Koning opent expositie met beelden die hij al talloze keren zag

Koning Willem-Alexander heeft dinsdag in het paleis op de Dam de tentoonstelling Artus Quellinus – Beeldhouwer van Amsterdam geopend. Hij deed dat “onder het goedkeurend oog van de Stedemaagd van Amsterdam”, zei hij, terwijl hij wees naar het betreffende beeldhouwwerk van de zeventiende-eeuwse kunstenaar boven de trap in de Burgerzaal.
De koning moet de beelden van Quellinus al honderden keren hebben gezien. De kunstenaar maakte vanaf 1650 in opdracht van de stad Amsterdam namelijk alle kunstwerken waarmee het tegenwoordige paleis is versierd. Hij deed er zo’n vijftien jaar over om het toenmalige stadhuis van binnen en van buiten van marmeren beelden te voorzien.
De tentoonstelling, een geschenk aan Amsterdam ter gelegenheid van het 750-jarig bestaan van de stad, is de eerste overzichtstentoonstelling van de in Antwerpen geboren Quellinus. Behalve het werk dat vastzit aan de muren van het paleis, zijn er ook beeldjes te zien die het Rijksmuseum in beheer heeft, vaak modellen van wat uiteindelijk op grotere schaal voor het stadhuis zou worden gemaakt. Ook is er een groot beeld uit de Sint-Andrieskerk uit Antwerpen overgebracht en een uit het Duitse Museum Kurhaus Kleve.

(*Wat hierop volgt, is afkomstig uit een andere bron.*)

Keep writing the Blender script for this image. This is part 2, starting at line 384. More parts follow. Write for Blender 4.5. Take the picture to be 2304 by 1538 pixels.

Dat de koning zich op bekend terrein begaf, bleek toen hij de Vierschaar betrad, een lager gelegen zaal die vroeger werd gebruikt voor het uitspreken van doodvonnissen. “Ik ken het hier”, lachte de koning, toen iemand hem vertelde welke ruimte hij betrad. Toch luisterde hij aandachtig, want waarschijnlijk had hij de beelden niet eerder zo aandachtig bekeken.